A PROJEÇÃO DO CORPO NO CONTEXTO DA OBRA

UMA REFLEXÃO A PARTIR DA INSTALAÇÃO "A CASA É O CORPO" DE LYGIA CLARK ¹


Dione Veiga Vieira


O corpo como enfoque das reflexões da obra – com exceção daquela que usa o próprio corpo como suporte – não é mais percebido unicamente por suas características basilares, e sim como parte da imensa teia de significações que a obra opera. Uma vez que o corpo, concebido no cruzamento de conceitos e processos, passa a ser compreendido – tanto na experiência artística quanto na experiência reflexiva – como algo amalgamado ao contexto da obra. O corpo, nesse nível de percepção e análise, está impregnado de um rumoroso mundo externo a ponto de confundir-se com o mesmo e permanecer na impossibilidade de uma identidade conferida apenas por suas inerentes singularidades. O corpo pertence ao espaço do mundo, com o qual nunca atinge uma estabilidade.

Freqüentemente podemos observar em certas propostas de arte que o corpo físico se faz entrever fragmentado, desconstruído, ou distorcido, e assim, (e apesar disso) facilmente identificável. Porém em outras, o corpo encontra-se tão pulverizado em múltiplas referências – sociais, históricas, políticas, científicas, metafísicas, etc. – que não há qualquer elemento identificador de sua organicidade. Em todas essas abordagens, há sempre uma idéia de prolongamento do corpo – o corpo individual está expandido em seus desdobramentos conceituais e, ao mesmo tempo, na acepção plástica da obra.

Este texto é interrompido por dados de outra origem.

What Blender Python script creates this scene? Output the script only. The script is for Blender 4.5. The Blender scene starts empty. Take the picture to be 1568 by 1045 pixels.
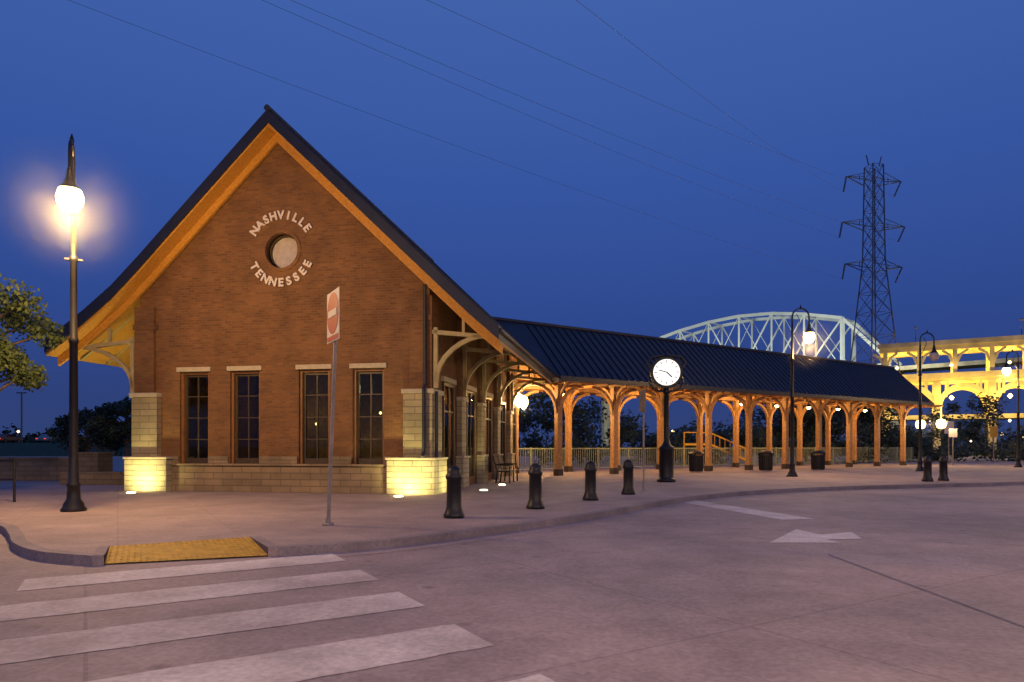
import bpy, bmesh, math, random
from mathutils import Vector, Matrix
random.seed(7)
sc = bpy.context.scene
sc.view_settings.view_transform = 'Standard'
sc.view_settings.look = 'None'
sc.view_settings.exposure = 0

# ------------------------------------------------------------ materials
def newmat(name):
    m = bpy.data.materials.new(name); m.use_nodes = True
    nt = m.node_tree
    return m, nt, nt.nodes['Principled BSDF']
def plain(name, col, rough=0.6, metal=0.0, var=0.25, scale=6.0, bump=0.15, emit=None, es=0.0):
    m, nt, b = newmat(name)
    tc = nt.nodes.new('ShaderNodeTexCoord')
    n = nt.nodes.new('ShaderNodeTexNoise'); n.inputs['Scale'].default_value = scale; n.inputs['Detail'].default_value = 6
    nt.links.new(tc.outputs['Object'], n.inputs['Vector'])
    r = nt.nodes.new('ShaderNodeValToRGB')
    r.color_ramp.elements[0].position = 0.3; r.color_ramp.elements[1].position = 0.7
    r.color_ramp.elements[0].color = tuple(c*(1-var) for c in col)+(1,)
    r.color_ramp.elements[1].color = tuple(min(1, c*(1+var)) for c in col)+(1,)
    nt.links.new(n.outputs['Fac'], r.inputs['Fac'])
    nt.links.new(r.outputs['Color'], b.inputs['Base Color'])
    b.inputs['Roughness'].default_value = rough
    b.inputs['Metallic'].default_value = metal
    if bump:
        bp = nt.nodes.new('ShaderNodeBump'); bp.inputs['Strength'].default_value = bump; bp.inputs['Distance'].default_value = 0.02
        nt.links.new(n.outputs['Fac'], bp.inputs['Height']); nt.links.new(bp.outputs['Normal'], b.inputs['Normal'])
    if emit:
        b.inputs['Emission Color'].default_value = emit+(1,); b.inputs['Emission Strength'].default_value = es
    return m
def bricks(name, c1, c2, mortar, bw, rh, ms, bump=0.4, rough=0.85):
    m, nt, b = newmat(name)
    tc = nt.nodes.new('ShaderNodeTexCoord'); sp = nt.nodes.new('ShaderNodeSeparateXYZ')
    nt.links.new(tc.outputs['Object'], sp.inputs[0])
    ad = nt.nodes.new('ShaderNodeMath'); ad.operation = 'ADD'
    nt.links.new(sp.outputs[0], ad.inputs[0]); nt.links.new(sp.outputs[1], ad.inputs[1])
    cb = nt.nodes.new('ShaderNodeCombineXYZ')
    nt.links.new(ad.outputs[0], cb.inputs[0]); nt.links.new(sp.outputs[2], cb.inputs[1])
    br = nt.nodes.new('ShaderNodeTexBrick')
    br.inputs['Scale'].default_value = 1; br.inputs['Brick Width'].default_value = bw
    br.inputs['Row Height'].default_value = rh; br.inputs['Mortar Size'].default_value = ms
    br.inputs['Color1'].default_value = c1+(1,); br.inputs['Color2'].default_value = c2+(1,); br.inputs['Mortar'].default_value = mortar+(1,)
    br.inputs['Bias'].default_value = -0.1
    nt.links.new(cb.outputs[0], br.inputs['Vector'])
    n = nt.nodes.new('ShaderNodeTexNoise'); n.inputs['Scale'].default_value = 1.3; n.inputs['Detail'].default_value = 8
    nt.links.new(tc.outputs['Object'], n.inputs['Vector'])
    mr = nt.nodes.new('ShaderNodeMapRange'); mr.inputs['From Min'].default_value = .3; mr.inputs['From Max'].default_value = .7
    mr.inputs['To Min'].default_value = .74; mr.inputs['To Max'].default_value = 1.2
    nt.links.new(n.outputs['Fac'], mr.inputs['Value'])
    mx = nt.nodes.new('ShaderNodeMixRGB'); mx.blend_type = 'MULTIPLY'; mx.inputs[0].default_value = 1
    nt.links.new(br.outputs['Color'], mx.inputs[1]); nt.links.new(mr.outputs[0], mx.inputs[2])
    nt.links.new(mx.outputs[0], b.inputs['Base Color'])
    bp = nt.nodes.new('ShaderNodeBump'); bp.inputs['Strength'].default_value = bump; bp.inputs['Distance'].default_value = .01; bp.invert = True
    nt.links.new(br.outputs['Fac'], bp.inputs['Height']); nt.links.new(bp.outputs['Normal'], b.inputs['Normal'])
    b.inputs['Roughness'].default_value = rough
    return m
def paving(name, col, stain, joint=None, jw=0.012, rot=0.0, rough=0.8, jc=.62):
    m, nt, b = newmat(name)
    tc = nt.nodes.new('ShaderNodeTexCoord')
    n1 = nt.nodes.new('ShaderNodeTexNoise'); n1.inputs['Scale'].default_value = .28; n1.inputs['Detail'].default_value = 9; n1.inputs['Roughness'].default_value = .62
    n2 = nt.nodes.new('ShaderNodeTexNoise'); n2.inputs['Scale'].default_value = 22; n2.inputs['Detail'].default_value = 6
    n3 = nt.nodes.new('ShaderNodeTexNoise'); n3.inputs['Scale'].default_value = 1.7; n3.inputs['Detail'].default_value = 10; n3.inputs['Roughness'].default_value = .7
    for n in (n1, n2, n3): nt.links.new(tc.outputs['Object'], n.inputs['Vector'])
    r = nt.nodes.new('ShaderNodeValToRGB')
    r.color_ramp.elements[0].position = .38; r.color_ramp.elements[0].color = stain+(1,)
    r.color_ramp.elements[1].position = .58; r.color_ramp.elements[1].color = col+(1,)
    nt.links.new(n1.outputs['Fac'], r.inputs['Fac'])
    def mul(a, fac, lo, hi, f0=.3, f1=.7):
        mr = nt.nodes.new('ShaderNodeMapRange'); mr.inputs['From Min'].default_value = f0; mr.inputs['From Max'].default_value = f1
        mr.inputs['To Min'].default_value = lo; mr.inputs['To Max'].default_value = hi
        nt.links.new(fac, mr.inputs['Value'])
        mx = nt.nodes.new('ShaderNodeMixRGB'); mx.blend_type = 'MULTIPLY'; mx.inputs[0].default_value = 1
        nt.links.new(a, mx.inputs[1]); nt.links.new(mr.outputs[0], mx.inputs[2]); return mx.outputs[0]
    c = mul(r.outputs['Color'], n2.outputs['Fac'], .82, 1.16)
    c = mul(c, n3.outputs['Fac'], .78, 1.14)
    vo = nt.nodes.new('ShaderNodeTexVoronoi'); vo.inputs['Scale'].default_value = 1.1
    nt.links.new(tc.outputs['Object'], vo.inputs['Vector'])
    c = mul(c, vo.outputs['Distance'], .62, 1.0, .03, .10)
    if joint:
        mp = nt.nodes.new('ShaderNodeMapping'); mp.inputs['Rotation'].default_value = (0, 0, rot)
        nt.links.new(tc.outputs['Object'], mp.inputs['Vector'])
        br = nt.nodes.new('ShaderNodeTexBrick'); br.offset = 0
        br.inputs['Scale'].default_value = 1; br.inputs['Brick Width'].default_value = joint[0]; br.inputs['Row Height'].default_value = joint[1]
        br.inputs['Mortar Size'].default_value = jw; br.inputs['Mortar Smooth'].default_value = .3
        br.inputs['Color1'].default_value = (1, 1, 1, 1); br.inputs['Color2'].default_value = (.88, .89, .92, 1); br.inputs['Mortar'].default_value = (jc, jc, jc*1.06, 1)
        nt.links.new(mp.outputs[0], br.inputs['Vector'])
        mx = nt.nodes.new('ShaderNodeMixRGB'); mx.blend_type = 'MULTIPLY'; mx.inputs[0].default_value = 1
        nt.links.new(c, mx.inputs[1]); nt.links.new(br.outputs['Color'], mx.inputs[2]); c = mx.outputs[0]
    nt.links.new(c, b.inputs['Base Color'])
    bp = nt.nodes.new('ShaderNodeBump'); bp.inputs['Strength'].default_value = .3; bp.inputs['Distance'].default_value = .01
    nt.links.new(n2.outputs['Fac'], bp.inputs['Height']); nt.links.new(bp.outputs['Normal'], b.inputs['Normal'])
    b.inputs['Roughness'].default_value = rough
    return m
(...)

Casa e corpo – uma engrenagem simbólica

Há exatamente quarenta anos atrás, Lygia Clark (1920-1988) apresentou, duas vezes, e no mesmo ano, a instalação "A Casa é o Corpo", obra de fundamental importância para a história da arte brasileira: pela primeira vez, no MAM-RJ e posteriormente, na Bienal de Veneza, quando expôs em sala especial, toda a sua trajetória artística até aquele momento, em 1968.

"A Casa é o Corpo" se constituía de um grande balão plástico situado no centro de uma estrutura formada por dois compartimentos laterais e um labirinto de 8 metros de comprimento – uma obra-ambiente concebida "para ser penetrada pelo visitante como abrigo poético" (MILLIET, Maria Alice. 1992. p.111)

A palavra "abrigo" proclama a função primordial da casa: a de abrigar o corpo. Nesse caso, a casa-obra de Clark é basicamente um espaço que "acolhe" o público para a revivência intra-uterina. A obra-casa é um corpo fecundo – um imenso útero; um espaço-continente. O título da instalação aponta essa determinada compreensão, porém, por si só, evoca outros imprecisos sentidos, os quais, inevitavelmente, repercutirão em inexauríveis leituras.